There have been no transactions since January 1, 2009 to which we have been a party in which the amount involved exceeded $75,777 (or 1% of the Company’s average total assets for the last two fiscal years) and in which any of our executive officers, directors or beneficial holders of more than 5% of our capital stock had or will have a direct or indirect material interest.
 
SECTION 16(A) BENEFICIAL OWNERSHIP REPORTING COMPLIANCE

Section 16(a) of the Securities Exchange Act of 1934 requires the Company’s executive officers and directors, and persons who own more than ten percent of the Company’s Common Stock, to file with the Securities and Exchange Commission initial reports of ownership and reports of changes in ownership of Common Stock and other equity securities of the Company. Officers, directors and greater than ten percent shareholders (“Insiders”) are required by SEC regulation to furnish the Company with copies of all Section 16(a) forms they file.
 
To the Company’s knowledge, based on a review of the copies of such reports furnished to the Company during the fiscal year ended December 31, 2010, all Section 16(a) filing requirements applicable to Insiders were complied with, except for the following:

 
·
Jim Dorst filed two late reports, each of which was regarding the grant of one stock option.
 
·
Mark McWilliams filed one late Form 4 to report a stock option grant that occurred in 2008 and also reported two sales of common stock in 2009.

 
·
Sheldon Miller filed four late reports: one late Form 3 to report his appointment as a director and three late Form 4s to report (1) the grant of a stock option, (2) his purchase of Units of Series C Preferred Stock and Warrants and (3) his purchase of common stock.  Mr. Miller also filed a Form 5 in 2011 to report common stock ownership and a warrant not previously reported on his original Form 3 filing in 2010.
 
·
Michael P. Oliver filed two late reports: one Form 3 that reported his appointment as an officer and one Form 4 that reported the grant of a stock option.

 
·
Stan Pappelbaum filed a Form 5 in 2011 to report the grant of a 2008 stock option.
 
·
Chet Sievert filed one late Form 4 to report his 2008-2010 sales of common stock and his 2008 grant of a stock option.
 
OTHER INFORMATION

Management knows of no other matters which may be brought before the 2011 Annual Meeting. If any other matters are presented at the meeting on which a vote may properly be taken, the persons named as proxy holders in the enclosed proxy card will vote thereon in accordance with their best judgment.

ANNUAL REPORT AND FINANCIAL STATEMENTS

The Company’s Annual Report on Form 10-K, including the Company’s financial statements and the notes thereto for the year ended December 31, 2010, accompanies the delivery of this Proxy Statement.

We will provide a copy of the Form 10-K and/or the Exhibits to the 10-K upon written request and payment of specified fees.

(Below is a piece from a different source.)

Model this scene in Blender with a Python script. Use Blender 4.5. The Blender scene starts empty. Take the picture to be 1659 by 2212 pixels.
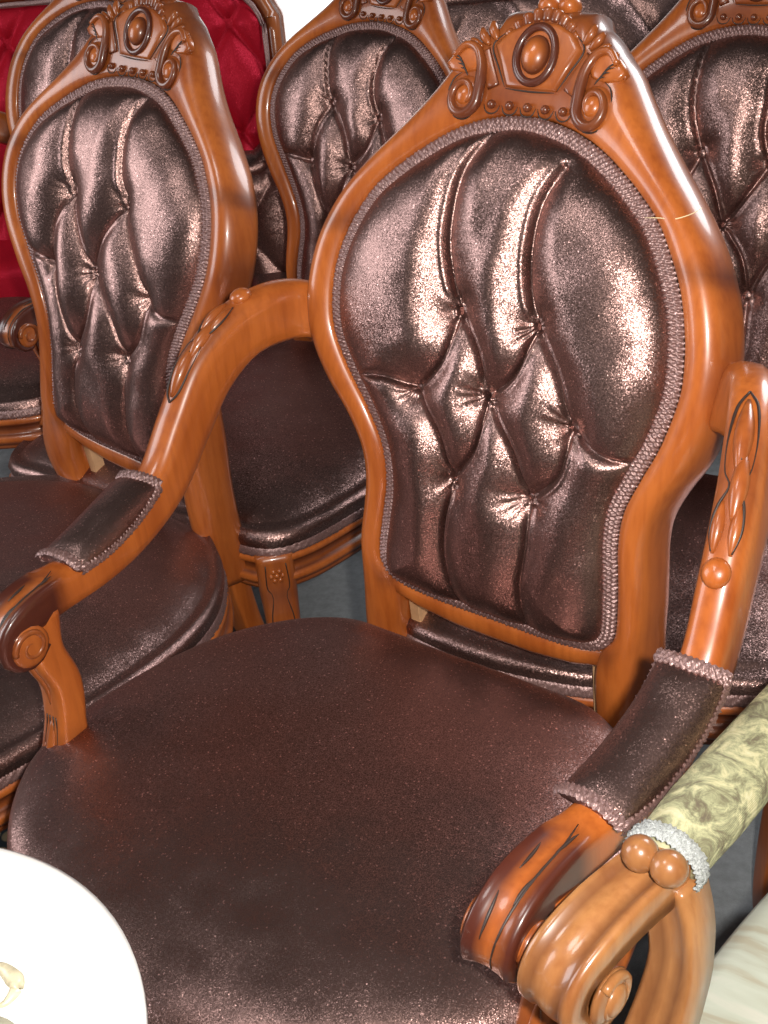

The written request for such Form 10-K and/or Exhibits should be directed to Jim Dorst, Chief Financial Officer and Chief Operating Officer, at 11568-11 Sorrento Valley Road, San Diego, CA 92121. Such request must set forth a good faith representation that the requesting party was a holder of record or a beneficial owner of common stock in the Company on June 3, 2011. The 2010 Annual Report on Form 10-K complete with exhibits and the Proxy Statement are also available at no cost through the EDGAR database available from the SEC’s internet site (www.sec.gov).